Matteo Sammartano – music and animality, early modern France, baroque
mattsam@unc.edu
Matteo Sammartano (third-year graduate student) is from Aix-en-Provence, France, and received a Master’s degree in Musicology from Aix-Marseille Université. His former research project focused on the nocturnal significances of seventeenth-century court ballets. He worked as an intern at the Opéra de Marseille library in 2018 and as an Assistant Editor at the Philharmonie de Paris in 2019. As the 2023 recipient of the James W. Pruett Fellowship, he researched and aided in processing the American Conservatory at Fontainebleau Records at the Library of Congress. His current scholarly interests include the relationship between music and animality in the early modern period.
Taylor N. Smith – opera; musical theater; jazz; music within and around the Black church; representation; voice and piano studies; music and psychology
tns@unc.edu
Pianist and soprano, Taylor Smith, is a second-year graduate musicology student at the University of North Carolina at Chapel Hill.
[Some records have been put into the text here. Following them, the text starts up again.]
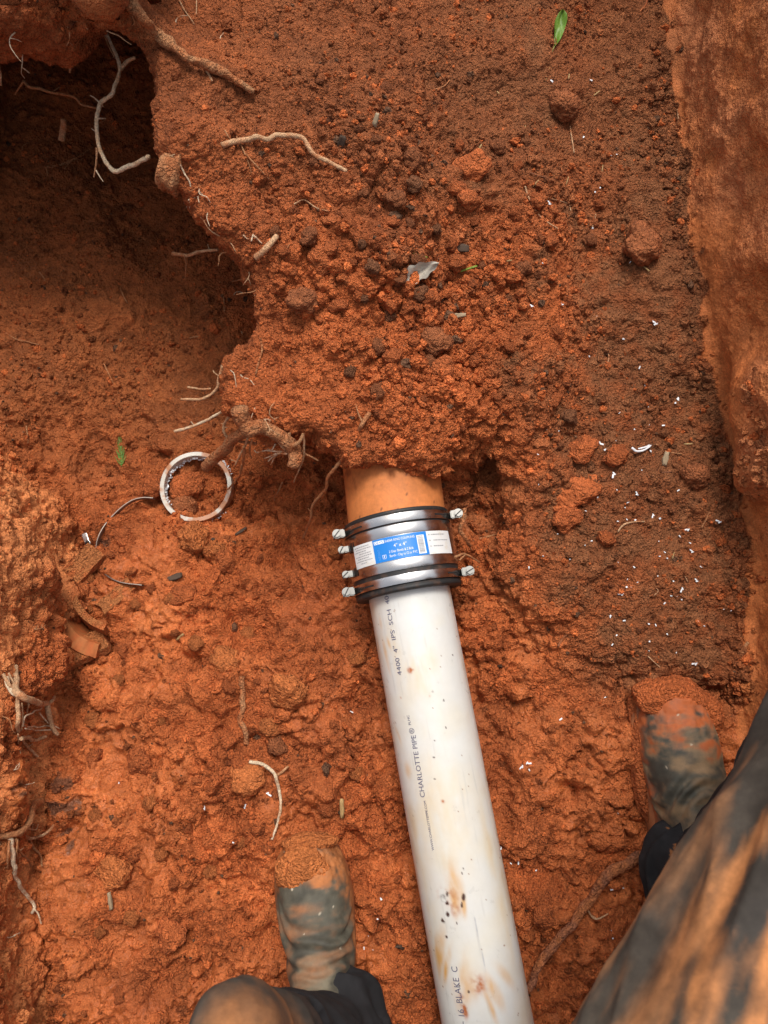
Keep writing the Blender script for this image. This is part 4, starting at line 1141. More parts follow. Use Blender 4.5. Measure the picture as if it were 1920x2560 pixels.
def box_at(c, ax, half, bevel=0.0):
    """box mesh: centre, three axes, half sizes"""
    bm = bmesh.new(); bmesh.ops.create_cube(bm, size=2)
    if bevel:
        for v in bm.verts: v.co = Vector((v.co.x * half[0], v.co.y * half[1], v.co.z * half[2]))
        bmesh.ops.bevel(bm, geom=bm.edges[:], offset=bevel, segments=2, affect='EDGES')
        sc = (1, 1, 1)
    else: sc = half
    me = bpy.data.meshes.new('box')
    M = Matrix([[ax[j][i] * sc[j] for j in range(3)] + [c[i]] for i in range(3)] + [[0, 0, 0, 1]])
    bm.transform(M); bm.to_mesh(me); bm.free()
    return me

def disc_at(c, axis, r, h, n=24, bevel=0.0):
    bm = bmesh.new(); bmesh.ops.create_cone(bm, cap_ends=True, segments=n, radius1=r, radius2=r, depth=h)
    if bevel:
        top = [e for e in bm.edges if all(v.co.z > 0 for v in e.verts)]
        bmesh.ops.bevel(bm, geom=top, offset=bevel, segments=2, affect='EDGES')
    bm.transform(Matrix.Translation(c) @ Vector(axis).to_track_quat('Z', 'Y').to_matrix().to_4x4())
    me = bpy.data.meshes.new('disc'); bm.to_mesh(me); bm.free()
    return me

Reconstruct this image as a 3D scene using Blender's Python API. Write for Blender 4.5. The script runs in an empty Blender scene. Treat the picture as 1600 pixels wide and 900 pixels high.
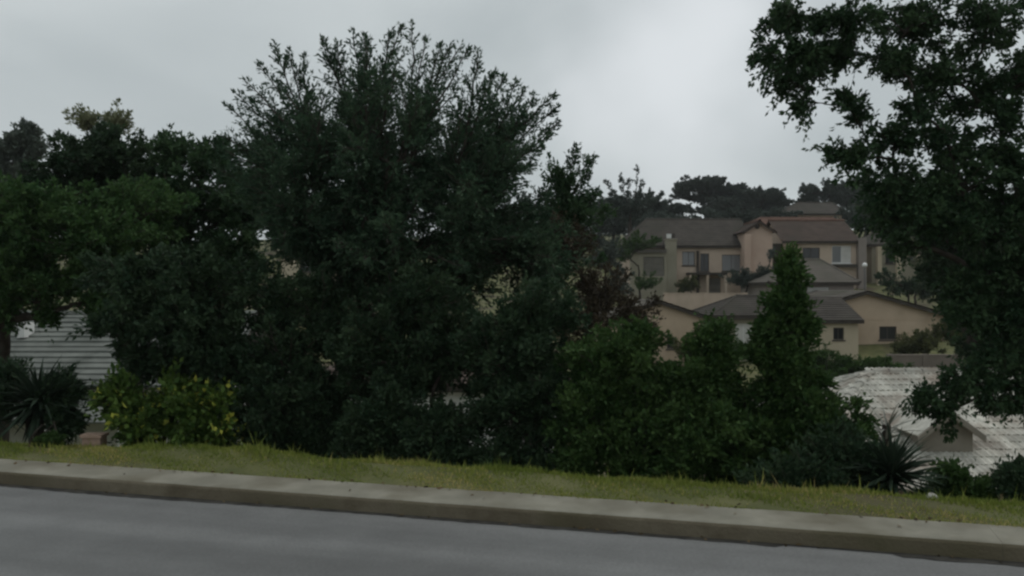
import bpy, math, random
import numpy as np
from mathutils import Vector, Matrix

SC = bpy.context.scene
COL = SC.collection
F = 1386.0            # focal length in photo pixels (1600 wide)
CAMH = 2.0
R = math.radians

# ------------------------------------------------------------------ camera, sky, sun, exposure
cam_d = bpy.data.cameras.new('camera')
cam_d.sensor_width = 36.0
cam_d.lens = 36.0 * F / 1600.0
cam_d.clip_start = 0.05
cam_d.clip_end = 6000
cam = bpy.data.objects.new('camera', cam_d)
cam.location = (0, 0, CAMH)
cam.rotation_euler = (R(90), 0, 0)
COL.objects.link(cam)
SC.camera = cam

SUN_EL, SUN_AZ = 62.0, 60.0       # azimuth measured from +Y (view direction) towards +X
w = bpy.data.worlds.new('World')
SC.world = w
w.use_nodes = True
nt = w.node_tree
nt.nodes.clear()
out = nt.nodes.new('ShaderNodeOutputWorld')
bg = nt.nodes.new('ShaderNodeBackground')
sky = nt.nodes.new('ShaderNodeTexSky')
sky.sky_type = 'NISHITA'
sky.sun_disc = False
sky.sun_elevation = R(SUN_EL)
sky.sun_rotation = R(SUN_AZ)
bg.inputs['Strength'].default_value = 0.1
tc = nt.nodes.new('ShaderNodeTexCoord')
mp = nt.nodes.new('ShaderNodeMapping')
mp.inputs['Scale'].default_value = (1.0, 1.0, 2.2)
mp.inputs['Location'].default_value = (0.35, 0.2, 0.1)
ns = nt.nodes.new('ShaderNodeTexNoise')
ns.inputs['Scale'].default_value = 2.1
ns.inputs['Detail'].default_value = 5.0
ns.inputs['Roughness'].default_value = 0.45
ns.inputs['Distortion'].default_value = 0.4
rp = nt.nodes.new('ShaderNodeMapRange')
rp.inputs['From Min'].default_value = 0.36
rp.inputs['From Max'].default_value = 0.68
rp.interpolation_type = 'SMOOTHSTEP'
mx = nt.nodes.new('ShaderNodeMix'); mx.data_type = 'RGBA'
mx.inputs[6].default_value = (4.55, 5.00, 5.12, 1)     # thicker cloud
mx.inputs[7].default_value = (5.75, 6.20, 6.28, 1)     # thinner cloud
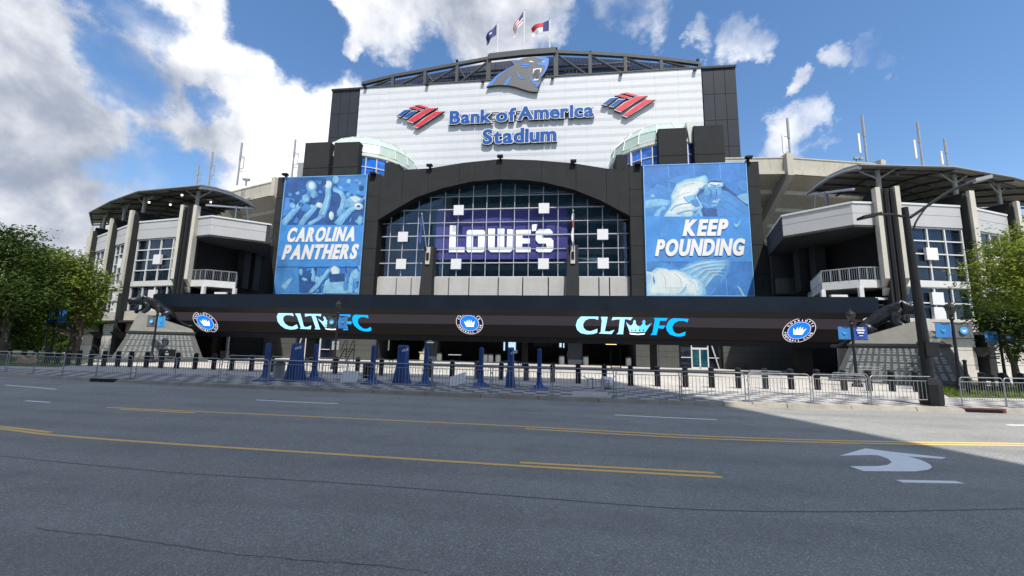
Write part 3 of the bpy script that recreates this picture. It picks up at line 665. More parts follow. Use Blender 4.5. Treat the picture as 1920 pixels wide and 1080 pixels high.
CP = [(b_dark, [(195, 92), (835, 92), (800, 465), (155, 465)]), (b_mid, [(560, 92), (833, 95), (820, 240), (700, 220), (600, 180)]), (b_mid, [(190, 250), (260, 260), (250, 360), (165, 400)])]
rs = random.Random(3)
for k in range(26): CP.append((rs.choice((b_mid, b_lt, b_mid)), ell(rs.uniform(205, 810), rs.uniform(100, 330), rs.uniform(7, 20), rs.uniform(8, 24), 9, rs.random(), .2)))
for k in range(70):
    u, v = rs.uniform(195, 825), rs.uniform(100, 455); CP.append((rs.choice((b_dark, b_mid, b_ml, b_dark, BAN0)), ell(u, v, rs.uniform(5, 26), rs.uniform(5, 30), 9, rs.random() * 3, .25)))
CP += [(b_lt, ell(388, 162, 40, 44, 14)), (b_wh, ell(392, 158, 26, 30, 12))] + hand(405, 235, 40, .2) + [(b_lt, limb([(160, 465), (225, 392), (290, 318), (330, 275)], 24, 16)), (b_lt, ell(345, 255, 30, 32, 10, 0, .15)), (b_mid, ell(345, 330, 40, 34, 10, 0, .15)), (b_dark, ell(310, 305, 22, 20, 9)), (b_lt, ell(245, 315, 26, 20, 9, .5)),
       (b_lt, limb([(300, 470), (350, 400), (400, 350), (435, 310)], 20, 16)), (b_wh, ell(452, 310, 26, 22, 10)), (b_dark, ell(446, 355, 16, 30, 9)), (b_dark, [(540, 200), (640, 230), (660, 330), (630, 420), (545, 400), (520, 300)]), (b_lt, limb([(465, 400), (500, 320), (520, 240), (520, 160)], 26, 16)), (b_wh, ell(522, 150, 26, 34, 11, 0, .1)), (b_dark, ell(500, 125, 8, 30, 8)),
       (b_lt, ell(580, 110, 26, 32, 11)), (b_lt, limb([(560, 180), (620, 205), (645, 260), (630, 340), (600, 390)], 14, 18)), (b_wh, ell(545, 390, 18, 32, 10)), (b_lt, [(640, 330), (655, 270), (690, 240), (735, 234), (796, 264), (760, 300), (720, 322)]), (b_wh, [(690, 250), (735, 240), (780, 262), (730, 290)]),
       (b_lt, limb([(590, 462), (640, 400), (690, 350), (740, 320)], 30, 16)), (b_wh, ell(755, 318, 34, 26, 11)), (b_dark, ell(757, 320, 16, 10, 9))] + hand(765, 440, 44, .3) + [(b_ml, limb([(230, 400), (290, 335), (325, 290)], 3, 2)), (b_ml, limb([(345, 420), (395, 360), (428, 322)], 3, 2)), (b_lw, limb([(480, 380), (512, 310), (528, 230)], 4, 2)), (b_mid, limb([(500, 392), (528, 320), (536, 250)], 4, 2)), (b_ml, limb([(610, 455), (660, 395), (720, 345)], 5, 2)), (b_dark, [(352, 468), (400, 425), (450, 404), (500, 410), (550, 440), (600, 468)]), (b_lt, limb([(365, 462), (430, 425), (480, 392)], 12, 10)),
       (b_band, [(150, 465), (806, 465), (786, 790), (112, 790)]), (b_mid, [(790, 500), (806, 470), (795, 780), (740, 790)]), (b_mid, [(130, 700), (200, 740), (280, 720), (240, 790), (120, 790)]),
       (b_dark, [(295, 790), (440, 790), (430, 860), (445, 960), (400, 1000), (300, 1000)]), (b_mid, [(110, 795), (290, 795), (295, 995), (98, 1000)]), *[(rs.choice((b_mid, b_ml, b_lt, BAN0, b_dark)), ell(rs.uniform(300, 770), rs.uniform(800, 990), rs.uniform(6, 26), rs.uniform(8, 34), 9, rs.random() * 3, .25)) for k in range(48)], (b_lt, limb([(380, 1000), (440, 930), (500, 850), (540, 800)], 16, 12)), (b_lt, [(480, 1000), (500, 900), (560, 860), (650, 860), (690, 1000)]), (b_wh, ell(575, 820, 34, 36, 11, 0, .1)), (b_dark, [(530, 850), (650, 840), (655, 905), (535, 912)]), (b_lt, limb([(690, 1000), (700, 900), (720, 820)], 20, 14)), (b_lt, limb([(400, 900), (410, 850), (400, 800)], 12, 8)), (b_lt, ell(310, 830, 14, 28, 9)), (b_lt, limb([(170, 960), (220, 900), (240, 880)], 22, 8)), (b_mid, ell(660, 940, 22, 40, 9)), (b_lt, ell(735, 850, 30, 40, 10, 0, .2))]
banner((-35.4, -24.2, 7.93, 23.12), 'blue banner of a cheering crowd with bold white team lettering', 0, 0, CP, 4.152, (490, 310),
       ('CAROLINA', PY(602.5, 440, YF).x, PY(605, 454, YF).z, 9.05, PY(605, 427, YF).z - PY(605, 454, YF).z), ('PANTHERS', PY(600, 470, YF).x, PY(605, 487, YF).z, 9.75, PY(605, 459, YF).z - PY(605, 487, YF).z))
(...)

A native of Connecticut, Taylor received a Bachelor of Arts in Music History and Analysis, summa cum laude, from Northeastern University in 2016, and a Master of Music in Jazz Studies, concentrating on voice, from The Hartt School in 2021. Throughout her schooling and within the community, Taylor has served as an accompanist, pianist, and singer. From these experiences, she has performed a wide range of works that consist of opera, sacred hymnody, classical, gospel, jazz, R&B, Afro-Cuban jazz, and musical theater. When she begins her Ph.D. studies at UNC, Taylor looks forward to researching the remarkable and pioneering influence that sopranos of color—across opera, musical theater, Broadway, and gospel—have had on representation. Some of her additional research interests include music and psychology; the relationship between Frédéric Chopin’s personality and his solo piano works; classical and jazz piano performance, technique, and harmony; and music and Christianity. While at UNC, Taylor also aspires to continue performing both inside and outside of the university community in the hopes of demonstrating her versatility as a performer, educator, and scholar, and inspire others on their journeys toward becoming performers and performer-scholars.
Justin Wilson – 21st-century opera, music in drag culture, music & addiction
wilsonju@unc.edu
Justin Wilson (3rd-year graduate student) comes by his love of music honestly, as he started playing piano around age 3. He has devoted much of his life to the study and performance of music, and he earned a B.M. and M.M. in Vocal Performance from St. Olaf College (Northfield, MN) and Towson University (Towson, MD), respectively. He also holds a J.D. from Duke University. Justin has a multi-decade career as a professional opera singer and practiced law in Washington, D.C. for several years. His research interests encompass opera in the 21st century, music in drag culture, and music and addiction. When not singing, reading, or researching, Justin can be found playing Dungeons & Dragons and teaching private lessons in piano and voice.